Reputation: 1586
In Scala, what's the most generalizable way to require a type can be treated as a String?
I know view bound requires that an object can be "viewed as" another type, but this doesn't work.
def func[T <% String](s: T): String = s.toString
val x: Long = 0
x.toString // String = 0
func(x) // error: No implicit view available from Long => String.
Type Any has a toString method... so I could just do a type bound... but is every object in Scala automatically a subtype of Any? It seems like maybe, but is this dumb for some reason I'm not anticipating?
def func[T <: Any](s: T): String = s.toString
class A { override def toString "xxx" }
func(new A) // String = xxx
class B(val b: Int)
func(new B(0)) // String = B@12345678
object C { override def toString = "ccc" }
func(C) // String = ccc
So it seems to work, even though my objects don't explicitly extend any subclass of Any. Will this generalize to any object in Scala, even if it doesn't necessarily end up with a pretty string that looks like what I want?
EDIT
per comment below, viewing as a string and creating a new string are different. in this case, I don't care, but to make the view bound version work... I'd guess something like this would be appropriate?

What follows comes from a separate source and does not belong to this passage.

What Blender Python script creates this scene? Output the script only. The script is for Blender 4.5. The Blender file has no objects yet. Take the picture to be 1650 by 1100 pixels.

implicit def strConv[T](s: T) = s.toString
def func[T <% String](s: T) = s
func(new A) // A = xxx
Upvotes: 0
Views: 987
Reputation: 5585
Regarding your edit and what those view bounds are for.
A view bound exists to allow you to have a function that will accept any type so long as an implicit conversion exists to the type you wish you had. I'm going to make your sample function just a touch fancier in the interests of showing what that really means.
First, some implicit conversions (I'm going to stick with Long
and Double
to drive the point home)
implicit def long2String(l: Long) = l.toString
implicit def double2String(d: Double) = d.toString
Now, a function that really wants to operate on Strings
, but will accept anything that's convertible to String
def func[T <% String](s: T) = s.substring(0,2)
Now, if I call that function with a Double
, I'll get this
scala> func(9.123)
res8: String = 9.
And with a Long
scala> func(999999L)
res7: String = 99
But with an Int
scala> func(99)
<console>:15: error: No implicit view available from Int => String.
func(99)
Your specific example
def func[T <% String](s: T) = s
doesn't quite work, though, since it actually returns T
not String
. You can do this, though.
def func[T <% String](s: T): String = s
Upvotes: 3
Reputation: 32309
Yeah it will always work: Any
is the highest thing in the hierarchy. Check out the diagram. Looks like it generalizes Scala's value types (AnyVal
) and reference types (AnyRef
). As a consequence, T <: Any
will be true for any T
.
With that in mind, you can drop T <: Any
completely (and replace it with just T
). Heck, the REPL even simplifies it for you:
scala> def func[T <: Any](s: T): String = s.toString
func: [T](s: T)String
In case it isn't clear - you might as well just use .toString
straight up - this function will serve no purpose.